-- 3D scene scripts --
· · · · ·

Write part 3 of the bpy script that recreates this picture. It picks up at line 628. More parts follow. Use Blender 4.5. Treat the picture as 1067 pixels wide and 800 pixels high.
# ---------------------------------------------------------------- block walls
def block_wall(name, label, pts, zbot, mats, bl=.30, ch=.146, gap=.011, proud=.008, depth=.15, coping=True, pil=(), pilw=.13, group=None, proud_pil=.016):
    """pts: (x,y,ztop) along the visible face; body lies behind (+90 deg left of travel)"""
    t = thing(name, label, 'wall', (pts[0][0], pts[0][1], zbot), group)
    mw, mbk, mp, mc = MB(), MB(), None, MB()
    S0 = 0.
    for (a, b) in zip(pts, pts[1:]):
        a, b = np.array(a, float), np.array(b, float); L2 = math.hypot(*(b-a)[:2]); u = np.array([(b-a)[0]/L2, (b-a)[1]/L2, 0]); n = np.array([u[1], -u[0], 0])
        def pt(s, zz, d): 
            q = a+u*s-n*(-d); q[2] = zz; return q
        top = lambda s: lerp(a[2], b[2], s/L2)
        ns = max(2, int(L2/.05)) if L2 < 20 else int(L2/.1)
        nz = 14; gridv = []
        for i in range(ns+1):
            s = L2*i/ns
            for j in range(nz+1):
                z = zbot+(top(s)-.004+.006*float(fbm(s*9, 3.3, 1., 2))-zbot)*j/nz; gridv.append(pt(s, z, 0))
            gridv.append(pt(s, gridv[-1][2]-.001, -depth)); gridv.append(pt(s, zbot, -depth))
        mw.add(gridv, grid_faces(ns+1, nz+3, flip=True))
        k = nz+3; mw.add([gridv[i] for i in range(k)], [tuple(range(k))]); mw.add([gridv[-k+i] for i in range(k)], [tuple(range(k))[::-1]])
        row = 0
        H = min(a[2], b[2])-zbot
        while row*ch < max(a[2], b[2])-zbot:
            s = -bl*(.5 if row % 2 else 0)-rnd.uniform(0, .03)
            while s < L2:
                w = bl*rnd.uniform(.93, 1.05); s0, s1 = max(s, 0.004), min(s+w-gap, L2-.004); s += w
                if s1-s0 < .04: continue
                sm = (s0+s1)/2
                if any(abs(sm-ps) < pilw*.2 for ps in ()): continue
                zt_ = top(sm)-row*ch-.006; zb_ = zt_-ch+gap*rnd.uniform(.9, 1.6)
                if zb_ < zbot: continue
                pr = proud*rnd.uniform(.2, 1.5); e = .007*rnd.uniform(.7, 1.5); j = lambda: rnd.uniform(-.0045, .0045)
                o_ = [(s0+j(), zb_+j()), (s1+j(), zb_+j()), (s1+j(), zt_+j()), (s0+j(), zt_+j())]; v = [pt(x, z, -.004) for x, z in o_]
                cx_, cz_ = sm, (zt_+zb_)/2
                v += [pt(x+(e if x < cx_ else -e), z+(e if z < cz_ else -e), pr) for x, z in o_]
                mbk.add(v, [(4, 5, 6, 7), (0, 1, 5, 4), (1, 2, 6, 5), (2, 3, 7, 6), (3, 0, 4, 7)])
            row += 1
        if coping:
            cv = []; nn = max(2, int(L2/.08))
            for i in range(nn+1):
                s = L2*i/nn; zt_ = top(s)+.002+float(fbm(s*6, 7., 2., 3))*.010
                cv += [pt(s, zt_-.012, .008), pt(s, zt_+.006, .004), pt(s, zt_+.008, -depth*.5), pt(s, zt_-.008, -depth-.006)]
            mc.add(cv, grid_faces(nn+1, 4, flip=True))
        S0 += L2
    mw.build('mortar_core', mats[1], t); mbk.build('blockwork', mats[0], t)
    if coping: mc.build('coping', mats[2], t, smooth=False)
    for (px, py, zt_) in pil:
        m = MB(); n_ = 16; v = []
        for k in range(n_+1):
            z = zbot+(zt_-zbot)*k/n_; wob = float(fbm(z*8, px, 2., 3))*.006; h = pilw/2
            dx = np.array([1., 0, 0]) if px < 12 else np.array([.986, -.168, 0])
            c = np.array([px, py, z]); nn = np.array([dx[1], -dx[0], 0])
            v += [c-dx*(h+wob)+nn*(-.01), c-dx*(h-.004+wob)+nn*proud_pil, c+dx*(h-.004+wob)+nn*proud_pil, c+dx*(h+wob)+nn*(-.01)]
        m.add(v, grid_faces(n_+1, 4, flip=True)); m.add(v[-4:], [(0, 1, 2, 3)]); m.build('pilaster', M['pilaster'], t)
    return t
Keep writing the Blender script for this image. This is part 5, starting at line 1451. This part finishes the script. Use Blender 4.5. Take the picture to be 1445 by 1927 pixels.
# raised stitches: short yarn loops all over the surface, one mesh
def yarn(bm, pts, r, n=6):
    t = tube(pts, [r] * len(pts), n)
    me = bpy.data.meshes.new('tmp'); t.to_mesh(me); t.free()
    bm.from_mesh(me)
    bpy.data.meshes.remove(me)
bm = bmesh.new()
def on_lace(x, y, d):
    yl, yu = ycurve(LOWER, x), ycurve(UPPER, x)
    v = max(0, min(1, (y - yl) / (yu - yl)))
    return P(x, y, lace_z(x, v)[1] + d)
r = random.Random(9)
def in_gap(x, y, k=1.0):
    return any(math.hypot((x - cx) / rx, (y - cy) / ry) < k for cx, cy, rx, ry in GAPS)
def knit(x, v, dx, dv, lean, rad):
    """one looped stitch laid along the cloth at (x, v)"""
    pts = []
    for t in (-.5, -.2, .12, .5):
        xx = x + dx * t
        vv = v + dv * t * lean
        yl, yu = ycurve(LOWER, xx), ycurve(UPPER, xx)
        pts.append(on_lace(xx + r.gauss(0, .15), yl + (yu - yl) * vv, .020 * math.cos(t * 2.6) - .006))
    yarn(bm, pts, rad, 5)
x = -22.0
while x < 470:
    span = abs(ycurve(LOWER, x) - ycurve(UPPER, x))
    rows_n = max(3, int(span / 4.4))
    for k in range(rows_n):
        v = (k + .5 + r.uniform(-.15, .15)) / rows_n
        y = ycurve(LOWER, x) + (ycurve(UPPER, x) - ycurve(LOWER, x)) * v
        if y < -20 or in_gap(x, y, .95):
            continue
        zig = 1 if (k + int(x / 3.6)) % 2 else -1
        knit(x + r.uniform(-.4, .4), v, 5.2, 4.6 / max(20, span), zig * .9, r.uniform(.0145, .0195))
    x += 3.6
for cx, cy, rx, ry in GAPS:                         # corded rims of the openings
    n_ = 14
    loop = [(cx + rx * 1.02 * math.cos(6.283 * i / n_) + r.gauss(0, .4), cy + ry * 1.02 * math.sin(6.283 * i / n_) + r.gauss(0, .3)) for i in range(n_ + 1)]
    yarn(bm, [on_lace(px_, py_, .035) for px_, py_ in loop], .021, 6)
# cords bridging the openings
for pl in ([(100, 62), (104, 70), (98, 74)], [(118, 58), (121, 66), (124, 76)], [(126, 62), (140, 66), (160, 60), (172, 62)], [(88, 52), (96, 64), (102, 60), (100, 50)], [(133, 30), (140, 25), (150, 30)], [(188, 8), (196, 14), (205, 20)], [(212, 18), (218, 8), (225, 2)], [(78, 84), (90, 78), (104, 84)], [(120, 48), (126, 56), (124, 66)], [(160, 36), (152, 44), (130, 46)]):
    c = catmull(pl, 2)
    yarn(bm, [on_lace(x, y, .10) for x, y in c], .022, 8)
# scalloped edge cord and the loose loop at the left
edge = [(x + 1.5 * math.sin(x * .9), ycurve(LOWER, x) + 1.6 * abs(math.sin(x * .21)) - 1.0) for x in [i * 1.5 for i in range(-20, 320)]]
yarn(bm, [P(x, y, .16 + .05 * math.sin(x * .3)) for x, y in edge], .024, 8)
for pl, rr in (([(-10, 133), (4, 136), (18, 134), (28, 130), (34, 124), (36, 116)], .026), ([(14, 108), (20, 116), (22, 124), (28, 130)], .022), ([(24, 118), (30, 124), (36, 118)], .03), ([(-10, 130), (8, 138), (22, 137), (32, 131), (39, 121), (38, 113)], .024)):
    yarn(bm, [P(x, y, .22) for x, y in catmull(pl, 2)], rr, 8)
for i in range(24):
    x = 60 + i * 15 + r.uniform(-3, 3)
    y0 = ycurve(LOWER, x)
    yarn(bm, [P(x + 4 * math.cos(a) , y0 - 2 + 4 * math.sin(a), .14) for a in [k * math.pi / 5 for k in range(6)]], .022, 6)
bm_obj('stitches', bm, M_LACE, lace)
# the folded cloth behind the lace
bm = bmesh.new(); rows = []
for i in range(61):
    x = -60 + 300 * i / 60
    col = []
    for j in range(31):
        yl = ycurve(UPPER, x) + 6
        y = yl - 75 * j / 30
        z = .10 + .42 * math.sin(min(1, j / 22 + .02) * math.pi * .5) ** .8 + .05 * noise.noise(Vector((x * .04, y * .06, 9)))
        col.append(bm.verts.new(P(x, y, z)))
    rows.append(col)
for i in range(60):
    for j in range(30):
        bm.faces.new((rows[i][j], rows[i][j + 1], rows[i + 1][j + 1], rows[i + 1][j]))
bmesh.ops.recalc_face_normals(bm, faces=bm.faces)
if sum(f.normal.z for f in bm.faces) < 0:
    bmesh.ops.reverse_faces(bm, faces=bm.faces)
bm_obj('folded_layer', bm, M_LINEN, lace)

· · · · ·

-- STATED PROBLEM --
In the entries above, find lines with "picture" and copy each.

-- RESULT --
Write part 3 of the bpy script that recreates this picture. It picks up at line 628. More parts follow. Use Blender 4.5. Treat the picture as 1067 pixels wide and 800 pixels high.
Keep writing the Blender script for this image. This is part 5, starting at line 1451. This part finishes the script. Use Blender 4.5. Take the picture to be 1445 by 1927 pixels.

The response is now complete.